Exercise directions: Word for word, restate every line of the listing that follows.

Data provided:

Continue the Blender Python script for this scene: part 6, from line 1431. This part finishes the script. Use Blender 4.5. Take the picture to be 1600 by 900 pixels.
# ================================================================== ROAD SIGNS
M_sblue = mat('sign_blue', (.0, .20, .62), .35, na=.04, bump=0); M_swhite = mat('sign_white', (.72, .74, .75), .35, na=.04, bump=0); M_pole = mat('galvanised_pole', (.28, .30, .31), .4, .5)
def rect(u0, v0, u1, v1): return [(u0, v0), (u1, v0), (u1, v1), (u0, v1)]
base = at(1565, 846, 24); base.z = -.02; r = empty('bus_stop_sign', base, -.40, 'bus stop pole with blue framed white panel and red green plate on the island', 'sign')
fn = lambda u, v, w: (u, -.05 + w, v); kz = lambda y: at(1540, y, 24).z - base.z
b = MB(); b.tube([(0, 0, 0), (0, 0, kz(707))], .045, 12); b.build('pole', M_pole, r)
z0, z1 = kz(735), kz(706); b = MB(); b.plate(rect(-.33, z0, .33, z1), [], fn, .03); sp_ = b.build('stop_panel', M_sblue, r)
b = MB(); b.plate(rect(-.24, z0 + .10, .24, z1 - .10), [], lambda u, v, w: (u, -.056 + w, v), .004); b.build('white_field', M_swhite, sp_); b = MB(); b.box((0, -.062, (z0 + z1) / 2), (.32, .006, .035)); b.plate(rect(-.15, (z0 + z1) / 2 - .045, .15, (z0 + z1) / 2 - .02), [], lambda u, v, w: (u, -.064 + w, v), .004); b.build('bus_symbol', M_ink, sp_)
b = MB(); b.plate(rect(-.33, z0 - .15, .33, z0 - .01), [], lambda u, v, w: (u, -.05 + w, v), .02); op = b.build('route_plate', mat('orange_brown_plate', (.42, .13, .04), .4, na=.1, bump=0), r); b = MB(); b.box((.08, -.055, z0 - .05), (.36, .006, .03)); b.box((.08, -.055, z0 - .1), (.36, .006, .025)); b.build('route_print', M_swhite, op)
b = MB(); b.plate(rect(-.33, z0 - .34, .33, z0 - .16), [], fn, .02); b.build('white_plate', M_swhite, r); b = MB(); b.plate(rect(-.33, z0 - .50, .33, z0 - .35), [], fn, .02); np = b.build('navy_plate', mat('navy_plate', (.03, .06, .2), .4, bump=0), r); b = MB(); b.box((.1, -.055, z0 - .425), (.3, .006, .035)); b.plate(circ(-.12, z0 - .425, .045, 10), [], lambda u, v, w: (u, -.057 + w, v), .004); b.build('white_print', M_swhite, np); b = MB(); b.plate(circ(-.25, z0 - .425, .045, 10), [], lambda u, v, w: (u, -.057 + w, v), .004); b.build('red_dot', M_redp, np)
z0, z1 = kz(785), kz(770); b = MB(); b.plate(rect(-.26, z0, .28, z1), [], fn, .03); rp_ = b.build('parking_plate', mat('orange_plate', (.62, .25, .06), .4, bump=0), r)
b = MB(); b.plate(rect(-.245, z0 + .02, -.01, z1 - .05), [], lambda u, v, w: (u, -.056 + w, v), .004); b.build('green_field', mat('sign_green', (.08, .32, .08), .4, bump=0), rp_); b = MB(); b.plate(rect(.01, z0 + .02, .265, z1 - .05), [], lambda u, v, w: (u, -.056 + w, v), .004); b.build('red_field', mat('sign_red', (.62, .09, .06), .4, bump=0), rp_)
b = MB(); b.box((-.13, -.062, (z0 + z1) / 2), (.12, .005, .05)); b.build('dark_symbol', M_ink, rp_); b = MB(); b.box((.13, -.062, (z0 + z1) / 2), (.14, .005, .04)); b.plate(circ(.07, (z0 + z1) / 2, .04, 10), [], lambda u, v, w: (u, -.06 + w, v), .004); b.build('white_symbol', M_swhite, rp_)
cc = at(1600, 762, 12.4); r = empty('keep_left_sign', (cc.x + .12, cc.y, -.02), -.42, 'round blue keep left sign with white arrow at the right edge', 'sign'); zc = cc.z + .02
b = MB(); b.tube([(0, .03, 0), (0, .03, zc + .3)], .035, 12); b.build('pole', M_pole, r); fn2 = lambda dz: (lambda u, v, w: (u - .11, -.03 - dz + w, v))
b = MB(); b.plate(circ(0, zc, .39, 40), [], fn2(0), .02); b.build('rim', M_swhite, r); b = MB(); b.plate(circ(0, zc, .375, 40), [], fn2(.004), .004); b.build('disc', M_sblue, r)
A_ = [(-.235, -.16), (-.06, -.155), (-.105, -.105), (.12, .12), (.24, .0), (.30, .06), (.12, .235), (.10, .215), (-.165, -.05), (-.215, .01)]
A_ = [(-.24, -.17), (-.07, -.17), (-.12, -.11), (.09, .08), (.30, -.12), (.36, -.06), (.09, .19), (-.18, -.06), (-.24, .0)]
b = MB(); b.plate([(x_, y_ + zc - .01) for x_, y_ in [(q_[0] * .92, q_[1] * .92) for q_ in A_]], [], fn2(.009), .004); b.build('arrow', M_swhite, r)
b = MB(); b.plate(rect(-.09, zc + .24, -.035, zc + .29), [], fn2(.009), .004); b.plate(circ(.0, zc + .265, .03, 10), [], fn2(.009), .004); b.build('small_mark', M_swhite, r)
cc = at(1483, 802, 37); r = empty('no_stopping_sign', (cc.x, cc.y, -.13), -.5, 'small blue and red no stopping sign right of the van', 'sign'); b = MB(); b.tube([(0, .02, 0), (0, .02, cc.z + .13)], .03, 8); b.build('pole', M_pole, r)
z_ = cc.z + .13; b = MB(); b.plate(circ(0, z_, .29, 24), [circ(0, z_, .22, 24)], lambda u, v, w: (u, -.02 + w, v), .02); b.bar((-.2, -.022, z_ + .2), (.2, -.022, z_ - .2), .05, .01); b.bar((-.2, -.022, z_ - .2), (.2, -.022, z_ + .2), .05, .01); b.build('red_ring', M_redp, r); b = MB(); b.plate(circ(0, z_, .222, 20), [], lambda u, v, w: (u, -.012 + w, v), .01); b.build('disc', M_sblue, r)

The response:
Continue the Blender Python script for this scene: part 6, from line 1431. This part finishes the script. Use Blender 4.5. Take the picture to be 1600 by 900 pixels.
# ================================================================== ROAD SIGNS
M_sblue = mat('sign_blue', (.0, .20, .62), .35, na=.04, bump=0); M_swhite = mat('sign_white', (.72, .74, .75), .35, na=.04, bump=0); M_pole = mat('galvanised_pole', (.28, .30, .31), .4, .5)
def rect(u0, v0, u1, v1): return [(u0, v0), (u1, v0), (u1, v1), (u0, v1)]
base = at(1565, 846, 24); base.z = -.02; r = empty('bus_stop_sign', base, -.40, 'bus stop pole with blue framed white panel and red green plate on the island', 'sign')
fn = lambda u, v, w: (u, -.05 + w, v); kz = lambda y: at(1540, y, 24).z - base.z
b = MB(); b.tube([(0, 0, 0), (0, 0, kz(707))], .045, 12); b.build('pole', M_pole, r)
z0, z1 = kz(735), kz(706); b = MB(); b.plate(rect(-.33, z0, .33, z1), [], fn, .03); sp_ = b.build('stop_panel', M_sblue, r)
b = MB(); b.plate(rect(-.24, z0 + .10, .24, z1 - .10), [], lambda u, v, w: (u, -.056 + w, v), .004); b.build('white_field', M_swhite, sp_); b = MB(); b.box((0, -.062, (z0 + z1) / 2), (.32, .006, .035)); b.plate(rect(-.15, (z0 + z1) / 2 - .045, .15, (z0 + z1) / 2 - .02), [], lambda u, v, w: (u, -.064 + w, v), .004); b.build('bus_symbol', M_ink, sp_)
b = MB(); b.plate(rect(-.33, z0 - .15, .33, z0 - .01), [], lambda u, v, w: (u, -.05 + w, v), .02); op = b.build('route_plate', mat('orange_brown_plate', (.42, .13, .04), .4, na=.1, bump=0), r); b = MB(); b.box((.08, -.055, z0 - .05), (.36, .006, .03)); b.box((.08, -.055, z0 - .1), (.36, .006, .025)); b.build('route_print', M_swhite, op)
b = MB(); b.plate(rect(-.33, z0 - .34, .33, z0 - .16), [], fn, .02); b.build('white_plate', M_swhite, r); b = MB(); b.plate(rect(-.33, z0 - .50, .33, z0 - .35), [], fn, .02); np = b.build('navy_plate', mat('navy_plate', (.03, .06, .2), .4, bump=0), r); b = MB(); b.box((.1, -.055, z0 - .425), (.3, .006, .035)); b.plate(circ(-.12, z0 - .425, .045, 10), [], lambda u, v, w: (u, -.057 + w, v), .004); b.build('white_print', M_swhite, np); b = MB(); b.plate(circ(-.25, z0 - .425, .045, 10), [], lambda u, v, w: (u, -.057 + w, v), .004); b.build('red_dot', M_redp, np)
z0, z1 = kz(785), kz(770); b = MB(); b.plate(rect(-.26, z0, .28, z1), [], fn, .03); rp_ = b.build('parking_plate', mat('orange_plate', (.62, .25, .06), .4, bump=0), r)
b = MB(); b.plate(rect(-.245, z0 + .02, -.01, z1 - .05), [], lambda u, v, w: (u, -.056 + w, v), .004); b.build('green_field', mat('sign_green', (.08, .32, .08), .4, bump=0), rp_); b = MB(); b.plate(rect(.01, z0 + .02, .265, z1 - .05), [], lambda u, v, w: (u, -.056 + w, v), .004); b.build('red_field', mat('sign_red', (.62, .09, .06), .4, bump=0), rp_)
b = MB(); b.box((-.13, -.062, (z0 + z1) / 2), (.12, .005, .05)); b.build('dark_symbol', M_ink, rp_); b = MB(); b.box((.13, -.062, (z0 + z1) / 2), (.14, .005, .04)); b.plate(circ(.07, (z0 + z1) / 2, .04, 10), [], lambda u, v, w: (u, -.06 + w, v), .004); b.build('white_symbol', M_swhite, rp_)
cc = at(1600, 762, 12.4); r = empty('keep_left_sign', (cc.x + .12, cc.y, -.02), -.42, 'round blue keep left sign with white arrow at the right edge', 'sign'); zc = cc.z + .02
b = MB(); b.tube([(0, .03, 0), (0, .03, zc + .3)], .035, 12); b.build('pole', M_pole, r); fn2 = lambda dz: (lambda u, v, w: (u - .11, -.03 - dz + w, v))
b = MB(); b.plate(circ(0, zc, .39, 40), [], fn2(0), .02); b.build('rim', M_swhite, r); b = MB(); b.plate(circ(0, zc, .375, 40), [], fn2(.004), .004); b.build('disc', M_sblue, r)
A_ = [(-.235, -.16), (-.06, -.155), (-.105, -.105), (.12, .12), (.24, .0), (.30, .06), (.12, .235), (.10, .215), (-.165, -.05), (-.215, .01)]
A_ = [(-.24, -.17), (-.07, -.17), (-.12, -.11), (.09, .08), (.30, -.12), (.36, -.06), (.09, .19), (-.18, -.06), (-.24, .0)]
b = MB(); b.plate([(x_, y_ + zc - .01) for x_, y_ in [(q_[0] * .92, q_[1] * .92) for q_ in A_]], [], fn2(.009), .004); b.build('arrow', M_swhite, r)
b = MB(); b.plate(rect(-.09, zc + .24, -.035, zc + .29), [], fn2(.009), .004); b.plate(circ(.0, zc + .265, .03, 10), [], fn2(.009), .004); b.build('small_mark', M_swhite, r)
cc = at(1483, 802, 37); r = empty('no_stopping_sign', (cc.x, cc.y, -.13), -.5, 'small blue and red no stopping sign right of the van', 'sign'); b = MB(); b.tube([(0, .02, 0), (0, .02, cc.z + .13)], .03, 8); b.build('pole', M_pole, r)
z_ = cc.z + .13; b = MB(); b.plate(circ(0, z_, .29, 24), [circ(0, z_, .22, 24)], lambda u, v, w: (u, -.02 + w, v), .02); b.bar((-.2, -.022, z_ + .2), (.2, -.022, z_ - .2), .05, .01); b.bar((-.2, -.022, z_ - .2), (.2, -.022, z_ + .2), .05, .01); b.build('red_ring', M_redp, r); b = MB(); b.plate(circ(0, z_, .222, 20), [], lambda u, v, w: (u, -.012 + w, v), .01); b.build('disc', M_sblue, r)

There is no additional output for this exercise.